Earlier, on Wednesday, September 13, Tehran’s Teachers Association had protested detention of its spokesman, Mahmoud Beheshti Langroudi, and demanded his unconditional and immediate release.

Beheshti Langroudi, 57, has been sentenced by the Revolutionary Court in Tehran to prison, on three occasions in the past ten years.

The ITTA’s spokesman, was taken to Tehran’s notorious Evin Prison on September 12, 2017, to serve the sentences that were issued for his peaceful defense of labor rights.

Mahmoud Beheshti-Langroudi believes that his convictions are primarily due to charges brought by the Intelligence Ministry when it operated under conservative president Mahmoud Ahmadinejad (2005-13) before “moderate” President Hassan Rouhani replaced him in 2013.

“I was expecting [Rouhani’s] Intelligence Ministry to stop persecuting political and civil rights activists, but my summons and other recent harsh actions show that nothing has changed,” he said on social media.

“What we are witnessing in the revolutionary courts, such as the sentences against me, which were issued in a closed session in a matter of minutes, are in no way compatible with Article 168 of the constitution”

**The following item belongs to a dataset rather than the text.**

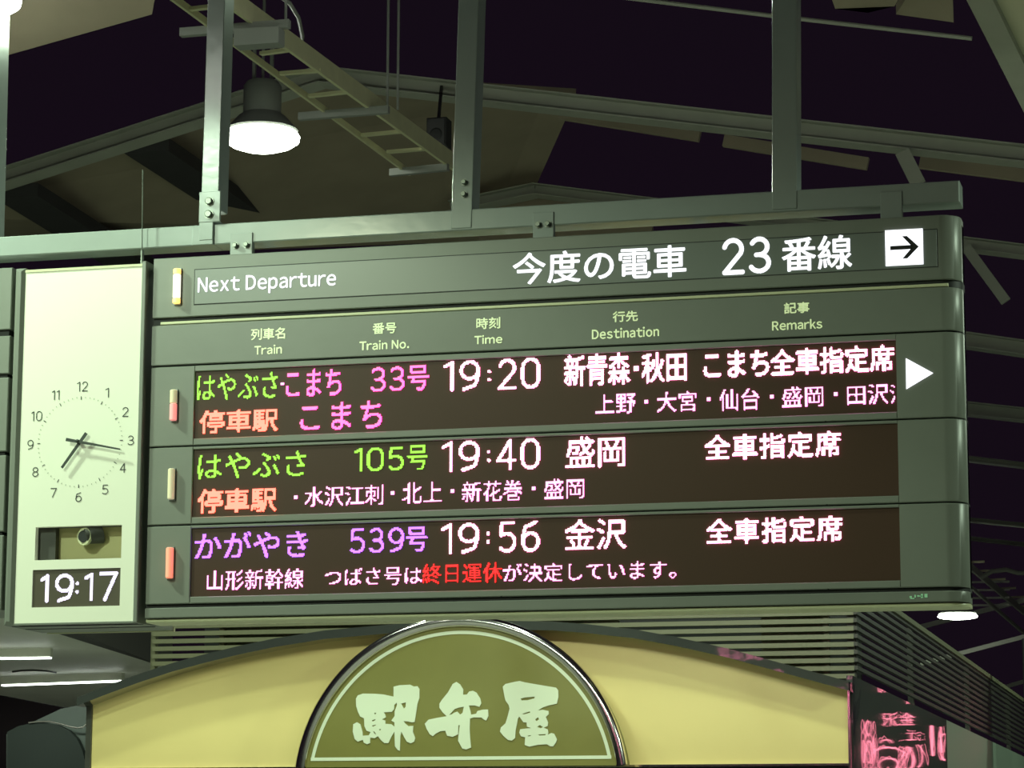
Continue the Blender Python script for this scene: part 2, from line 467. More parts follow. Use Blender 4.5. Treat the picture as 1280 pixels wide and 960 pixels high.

“I have warned the Tehran prosecutor’s office that I will go on a dry hunger strike the day I am returned to prison,” cautioned Beheshti-Langroudi in a post on the Telegram on August 28, 2017.

“I am a teacher and a trade union activist and board member of the Teachers’ Trade Association, a lawful organization,” he added.

Beheshti-Langroudi who was convicted in abrief trial behind closed doors, believes the charges against him were politically motivated.

However, on Sunday, September 17, the judiciary’s spokesman insisted that nobody in Iran is imprisoned for their religion or union activities.

According to the Center for Human Rights in Iran, CHRI, the teachers’ rights activist, in an interview with Teachers’ and Workers’ Rights Persian language website, asserted, “My demand is completely lawful. Based on Article 168 of the Islamic Republic Constitution, cases like mine should be tried in public in an open court in the presence of a jury.”

“What we are witnessing in the revolutionary courts, such as the sentences against me, which were issued in a closed session in a matter of minutes, are in no way compatible with Article 168,” he added in the interview.

CHRI confirms that based on Article 168, “Political and press offenses will be tried openly and in the presence of a jury, in courts of justice.”

Since his return to Tehran’s notorious prison, Evin, Beheshti-Langroudi has been on hunger strike, pledging to continue it until his 14-year combined prison sentence is reviewed in a public trial.

Labor activism in Iran is seen as a national security offense; independent labor unions are not allowed to function, strikers are often fired and risk arrest, and labor leaders are consistently prosecuted under catchall national security charges and sentenced to long prison terms, CHRI says.